Tuesday, January 10, 2012

I'm Sorry, Could You Please Spell That?

At least once a month for the past year I've seen someone announce their pregnancy on Facebook.  While I have no desire to have children in the near or fairly distant future, I admire anyone who can bring a child into this world and raise it without completely screwing it up.  Since the only child I have has four legs, I realize I am in no way qualified to give parenting advice but I must make one plea to all mothers-to-be: please, for the love of God do not give your child a ridiculous name that people can neither pronounce nor spell!!!!

I don't pay much attention to random pop culture news but I did notice this morning where the Today Show reported that Beyonce' and Jay-Z welcomed their first child, a baby girl. A baby girl who will without a doubt lead a very lovely, over privileged life and enjoy all of the opportunities that the world has to offer.  But NO amount of money will change the fact that those two named their child Blue Ivy. Her name is a color, and not a creative one! Just because you like a color and a number does not make it OK to make that your child's legal name! And it's not just those two. People with far less wealth give their children horrible names every  day. If it isn't in a book or the name of someone else in your family, perhaps you should reconsider what you're about to name your child! And if you give your child a fairly normal name, please spell it correctly!  I cannot tell you all how many times I've had someone in my office with what appeared to be a perfectly normal name until their parents screwed up the spelling in a poor attempt to be more creative or unique. Oh, and don't name your kid after an adjective! Like Precious or Sincere (yes, I'm being totally serious). Also months, fruits, vegetables, sports cars, animal breeds, and countries are also off limits! If I meet one more 20 something named December, I'll scratch my eyes out. And what in the world were Gwyneth Platrow and Chris Martin thinking when they named their daughter Apple?! Seriously?! Do you know what I think of when I hear the world apple? First I think of electronics, then granny smith, then peanut putter, and how an apple a day keeps the doctor away. If we were to play a word association game right now and you said apple, I can guarantee you I would not respond with "oh, what a cute name for a little girl to be stuck with for her entire life."

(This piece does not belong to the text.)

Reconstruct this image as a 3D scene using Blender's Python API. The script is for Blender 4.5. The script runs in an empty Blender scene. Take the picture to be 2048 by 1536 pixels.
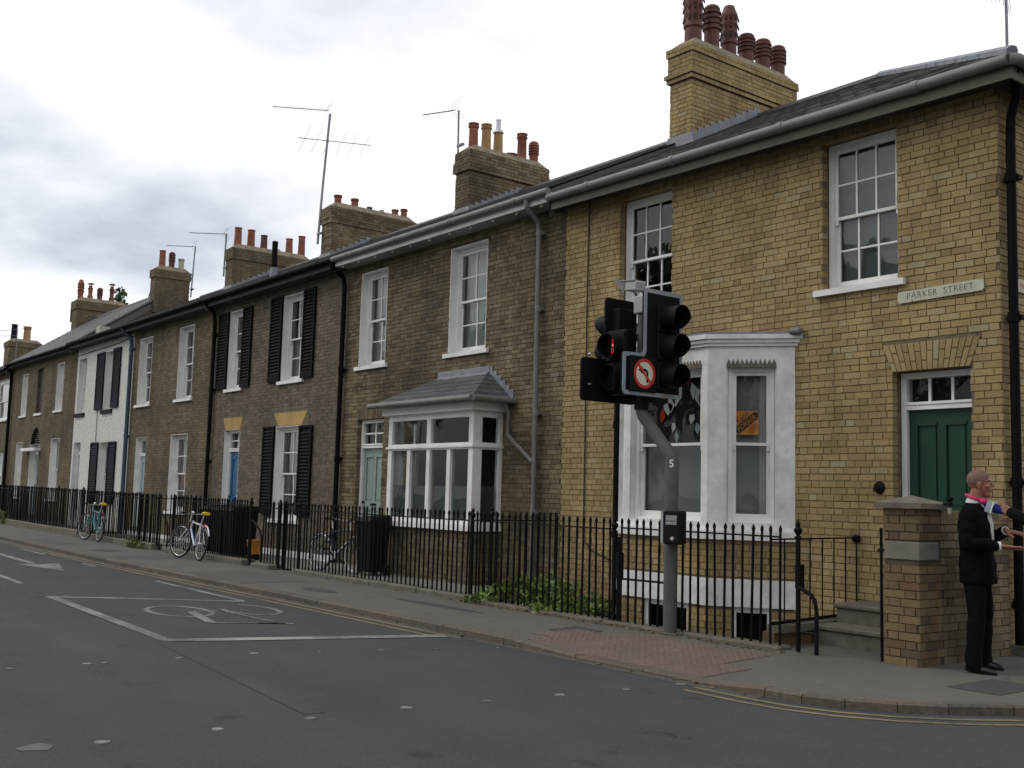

Now if you're from a different country and in that country your name makes total sense then fine! By all means, have at it buddy! But there is never a reason to name your child after a well known university (yeah, I met someone who I can only assume was named after a school a few weeks ago) or name a your child after you and not make him the second or third. I met a man two days ago who was a junior and he named his son after him but his son wasn't the third. Confused yet? Because I sure as hell was. The dad was JR and the son was named after who I can only assume was his grandfather, which means that he and his grandfather have the exact same name. Good luck with that one buddy.

Now not all non-traditional names are bad. That isn't what I'm saying at all. All of my grandparents have/had some of the most common names you can think of  which could be why both of my parents have less than common names but they fit their personalities and they aren't crazy names with insane spellings. Here's a good test, before you name your child "Star" think about how that would look on a name plate 30 years from now sitting on a desk. If it would look better on a name tag on a McDonald's shirt, you should probably reconsider your other top three choices. And if you do reconsider and land on a normal name, just stick to the regular spelling! Please! Until about a year ago, I had no idea you could spell Melissa more than one way. Whenever someone asks me how to spell my first name I just assume they can't read. To the best of my knowledge, there is only one way to correctly spell my name.

All I'm saying is, if you're on the fence about coming up with a name for your unborn child ask yourself a few questions before making any final decisions:
1. If I were 7, would I make fun of a kid with this name?
2. Would I want that to be my name when I'm 75?
3. If I type it in Microsoft Word, does it appear with a red squiggly line under it?

If you answered yes, no, and yes to those questions dust off the baby name book and give it another chance. If not for your child then please, do it for the rest of us who will be forced to say "I'm sorry, could you please spell that?" anytime we're forced to interact with your offspring.